What it’s like to be a… university porter

Paul Tomlinson talks UB through a day of mail, keys and walkie-talkies at Lancaster University

After studying for a degree in photography, Paul Tomlinson worked for over 30 years in various roles in the professional print and photographic trade, including time spent working in London and Los Angeles. In 2013 he took up a temporary post in the print and photography department at Lancaster University, before a moving on to being a buildings and academics support porter. He has been portering for four years.

Q. What is it about your job that gets you out of bed in the morning?

With the help of my fell terrier demanding his breakfast and early morning trot, getting up in the morning to go to work at a UK top 10 university is easy. Our modern, vibrant and safe campus is an unbeatable working environment.

Q. What is the first thing you do when you get in to work?

My first task of the morning is to unlock the Faraday building that houses the university’s large chemistry and physics department. Then after a quick cup of tea, my colleague Andy and I prepare our seminar rooms and lecture theatres ready for the start of the day’s teaching at 9am.

Q. Who are the two to three people that you talk to every day?

On a daily basis, my fellow porter Andy and the day’s security duty supervisor are the two most important. Our lodge also works closely with the physics and chemistry departments’ storeman, receiving and looking after regular deliveries for our large science departments.

Cheerful, approachable and helpful are the essential qualities of a porter 

Q. What is the best thing about your job?

I particularly like meeting people from all over the world, students and staff. Graduation week in summer is my favourite time, when proud families travel from all four corners of the world to Lancaster University for the graduation ceremonies. 

Q. What is your biggest challenge?

It has to be the challenge of preparing over 30 seminar rooms and 10 lecture theatres, ready for the start of the day’s teaching when they have been left in a dishevelled state.

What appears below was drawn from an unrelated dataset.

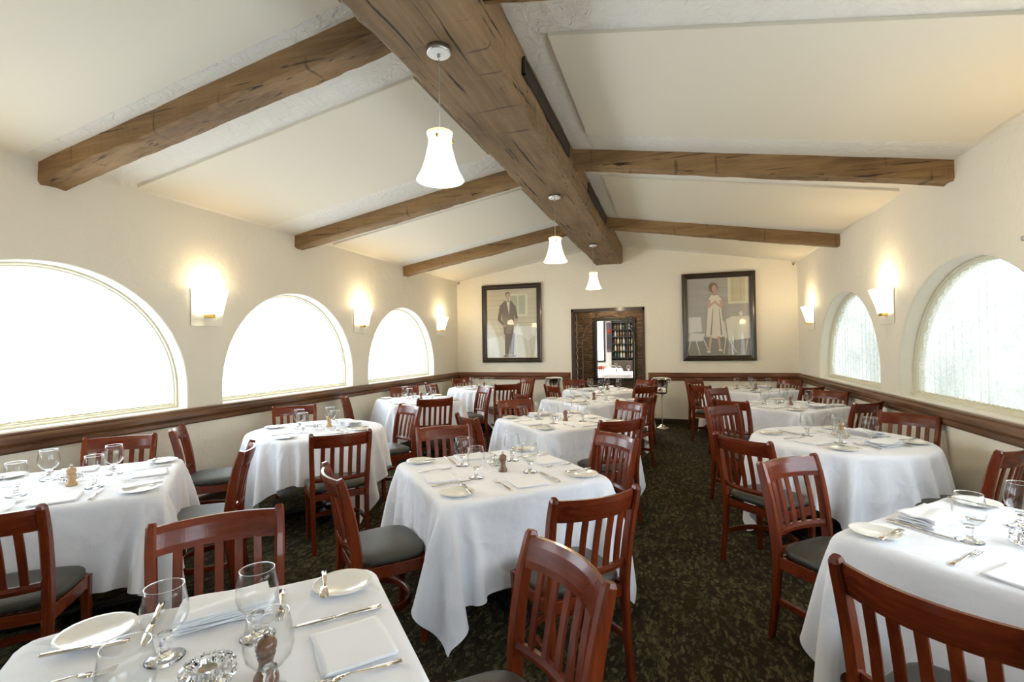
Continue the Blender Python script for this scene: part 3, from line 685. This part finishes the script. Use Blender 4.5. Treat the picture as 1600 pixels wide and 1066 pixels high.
# ---------------------------------------------------------------- cloth simulation (position based)
def sim_cloth(kind, L, R, n=64, seed=1, steps=330):
    rr = np.random.RandomState(seed); g = np.linspace(-L/2, L/2, n); X = np.zeros((n, n, 3))
    X[..., 0] = g[:, None]; X[..., 1] = g[None, :]; X[..., 2] = .775+rr.randn(n, n)*.0015
    X[..., 2] += .012*np.sin(X[..., 0]*11+seed)*np.cos(X[..., 1]*10+seed*2)
    V = np.zeros_like(X); h = L/(n-1); TOP = .753; re = .018; dt = 1/60.
    def cons(A, B, rest, k):
        d = B-A; l = np.sqrt((d*d).sum(-1, keepdims=True))+1e-9; c = d*((l-rest)/l)*.5*k; A += c; B -= c
    def collide(P):
        x, y, z = P[..., 0], P[..., 1], P[..., 2]
        if kind == 'round':
            r = np.sqrt(x*x+y*y)+1e-9; q = r-(R-re); nx, ny = x/r, y/r; qo = np.maximum(q, 0)
        else:
            ax, ay = np.abs(x)-(R-re), np.abs(y)-(R-re); ox, oy = np.maximum(ax, 0), np.maximum(ay, 0); qo = np.sqrt(ox*ox+oy*oy)
            q = np.where(qo > 0, qo, np.maximum(ax, ay)); l = qo+1e-9
            nx = np.where(qo > 0, ox/l*np.sign(x), np.where(ax > ay, np.sign(x), 0)); ny = np.where(qo > 0, oy/l*np.sign(y), np.where(ax > ay, 0, np.sign(y)))
        az = z-(TOP-re)
        # distance to rounded prism
        up_ = np.maximum(az, 0); d = np.sqrt(qo*qo+up_*up_); inside_core = (qo <= 0) & (az <= 0)
        ins = (d < re) & ~inside_core
        s_ = np.where(ins, (re-d), 0); dn = d+1e-9
        P[..., 0] += s_*qo/dn*nx; P[..., 1] += s_*qo/dn*ny; P[..., 2] += s_*up_/dn
        # inside the core: push by the shorter way
        sidep = inside_core & (-q < -az); topp = inside_core & ~sidep
        P[..., 0] += np.where(sidep, (-q+re)*nx, 0); P[..., 1] += np.where(sidep, (-q+re)*ny, 0); P[..., 2] = np.where(topp, TOP, P[..., 2])
        P[..., 2] = np.maximum(P[..., 2], .012)
        return (d < re+.002) | inside_core
    for st in range(steps):
        V[..., 2] -= (4.5 if st < steps*.55 else 2.2)*dt; V *= (.985 if st < steps*.5 else .955)
        P = X+V*dt
        for it in range(14):
            for a in (0, 1):
                cons(P[a:-1:2], P[a+1::2], h, 1) if (n-a) % 2 == 0 else cons(P[a:-1:2][:len(P[a+1::2])], P[a+1::2], h, 1)
                A, B = P[:, a:-1:2], P[:, a+1::2]; k = min(A.shape[1], B.shape[1]); cons(A[:, :k], B[:, :k], h, 1)
            for a in (0, 1):
                for (A, B) in ((P[a:-1:2, :-1], P[a+1::2, 1:]), (P[a:-1:2, 1:], P[a+1::2, :-1])):
                    k = min(A.shape[0], B.shape[0]); cons(A[:k], B[:k], h*math.sqrt(2), .35)
            if it % 3 == 0:
                for a in range(4):
                    A, B = P[a:-2:4], P[a+2::4]; k = min(len(A), len(B)); cons(A[:k], B[:k], 2*h, .035)
                    A, B = P[:, a:-2:4], P[:, a+2::4]; k = min(A.shape[1], B.shape[1]); cons(A[:, :k], B[:, :k], 2*h, .035)
            ct = collide(P)
        V = (P-X)/dt; V[ct] *= .25
        X = P
    X[..., 2] += .003
    return X
CLM = {}
def cloth_mesh(kind, seed):
    key = (kind, seed)
    if key in CLM: return CLM[key]
    n = 64; L = 1.86
    X = sim_cloth(kind, L, .50 if kind == 'square' else .60, n, seed)
    V = X.reshape(-1, 3); F = [(i*n+j, (i+1)*n+j, (i+1)*n+j+1, i*n+j+1) for i in range(n-1) for j in range(n-1)]
    me = bpy.data.meshes.new('tablecloth'); me.from_pydata([tuple(v) for v in V], [], F); me.materials.append(M_CLOTH)
    me.polygons.foreach_set('use_smooth', [True]*len(F))
    ul = me.uv_layers.new(name='UVMap')
    for l in me.loops: v = l.vertex_index; ul.data[l.index].uv = ((v//n)/(n-1)*L, (v % n)/(n-1)*L)
    me.update(); CLM[key] = me; return me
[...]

Q. How did you get into your job?

Having an in-depth knowledge of the geography of the university and how it functions are essential skills for my role here as a departmental porter.

I gained this valuable experience while working for three years in Lancaster University’s print and photography unit, eventually allowing me to move on, in my advancing years, to my current role.

Q. What is it about your personality that makes you suitable for your role?

I’d like to think that students and staff see me as cheerful, approachable and helpful. Essential qualities of a porter.

Q. Which five words sum up your typical day?

Keys, walkie-talkies, students, mail and smiles.

Q. If you weren’t in this role, what would you be?

My grandfather was a Swiss chocolatier, so I would love to learn his skills and open a chocolate shop. I think my wife would fully approve.